Exercise description:
Without including any pictures, write out the listing below exactly.

*** Data excerpt

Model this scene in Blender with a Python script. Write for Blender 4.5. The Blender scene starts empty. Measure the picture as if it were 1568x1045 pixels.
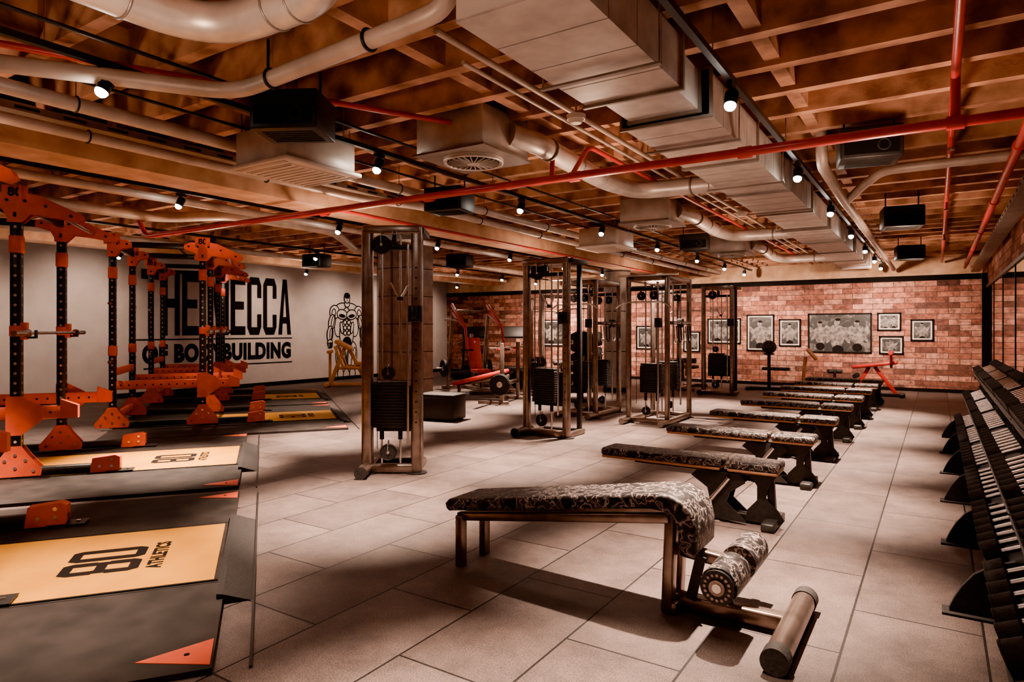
import bpy, math, random
from mathutils import Vector, Matrix
import bmesh
random.seed(7)
SC = bpy.context.scene
COL = SC.collection

# ------------------------------------------------------------------ materials
def new_mat(name):
    m = bpy.data.materials.new(name); m.use_nodes = True
    nt = m.node_tree; b = nt.nodes['Principled BSDF']
    return m, nt, b
def ramp(nt, stops, interp='LINEAR'):
    r = nt.nodes.new('ShaderNodeValToRGB'); cr = r.color_ramp; cr.interpolation = interp
    while len(cr.elements) < len(stops): cr.elements.new(0.5)
    for e, (p, c) in zip(cr.elements, stops):
        e.position = p; e.color = (c[0], c[1], c[2], 1)
    return r
def pmat(name, c1, c2=None, scale=8, rough=.5, metal=0, bump=0, detail=6, coat=0, lo=.35, hi=.65, spec=.5):
    m, nt, b = new_mat(name)
    if c2 is None: c2 = tuple(x*.8 for x in c1)
    tc = nt.nodes.new('ShaderNodeTexCoord')
    n = nt.nodes.new('ShaderNodeTexNoise'); n.inputs['Scale'].default_value = scale; n.inputs['Detail'].default_value = detail
    nt.links.new(tc.outputs['Object'], n.inputs['Vector'])
    r = ramp(nt, [(lo, c2), (hi, c1)])
    nt.links.new(n.outputs['Fac'], r.inputs['Fac']); nt.links.new(r.outputs['Color'], b.inputs['Base Color'])
    b.inputs['Roughness'].default_value = rough; b.inputs['Metallic'].default_value = metal
    b.inputs['Specular IOR Level'].default_value = spec
    if coat: b.inputs['Coat Weight'].default_value = coat
    if bump:
        bp = nt.nodes.new('ShaderNodeBump'); bp.inputs['Strength'].default_value = bump; bp.inputs['Distance'].default_value = .02
        nt.links.new(n.outputs['Fac'], bp.inputs['Height']); nt.links.new(bp.outputs['Normal'], b.inputs['Normal'])
    return m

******

Finished exercise:
Model this scene in Blender with a Python script. Write for Blender 4.5. The Blender scene starts empty. Measure the picture as if it were 1568x1045 pixels.
import bpy, math, random
from mathutils import Vector, Matrix
import bmesh
random.seed(7)
SC = bpy.context.scene
COL = SC.collection

# ------------------------------------------------------------------ materials
def new_mat(name):
    m = bpy.data.materials.new(name); m.use_nodes = True
    nt = m.node_tree; b = nt.nodes['Principled BSDF']
    return m, nt, b
def ramp(nt, stops, interp='LINEAR'):
    r = nt.nodes.new('ShaderNodeValToRGB'); cr = r.color_ramp; cr.interpolation = interp
    while len(cr.elements) < len(stops): cr.elements.new(0.5)
    for e, (p, c) in zip(cr.elements, stops):
        e.position = p; e.color = (c[0], c[1], c[2], 1)
    return r
def pmat(name, c1, c2=None, scale=8, rough=.5, metal=0, bump=0, detail=6, coat=0, lo=.35, hi=.65, spec=.5):
    m, nt, b = new_mat(name)
    if c2 is None: c2 = tuple(x*.8 for x in c1)
    tc = nt.nodes.new('ShaderNodeTexCoord')
    n = nt.nodes.new('ShaderNodeTexNoise'); n.inputs['Scale'].default_value = scale; n.inputs['Detail'].default_value = detail
    nt.links.new(tc.outputs['Object'], n.inputs['Vector'])
    r = ramp(nt, [(lo, c2), (hi, c1)])
    nt.links.new(n.outputs['Fac'], r.inputs['Fac']); nt.links.new(r.outputs['Color'], b.inputs['Base Color'])
    b.inputs['Roughness'].default_value = rough; b.inputs['Metallic'].default_value = metal
    b.inputs['Specular IOR Level'].default_value = spec
    if coat: b.inputs['Coat Weight'].default_value = coat
    if bump:
        bp = nt.nodes.new('ShaderNodeBump'); bp.inputs['Strength'].default_value = bump; bp.inputs['Distance'].default_value = .02
        nt.links.new(n.outputs['Fac'], bp.inputs['Height']); nt.links.new(bp.outputs['Normal'], b.inputs['Normal'])
    return m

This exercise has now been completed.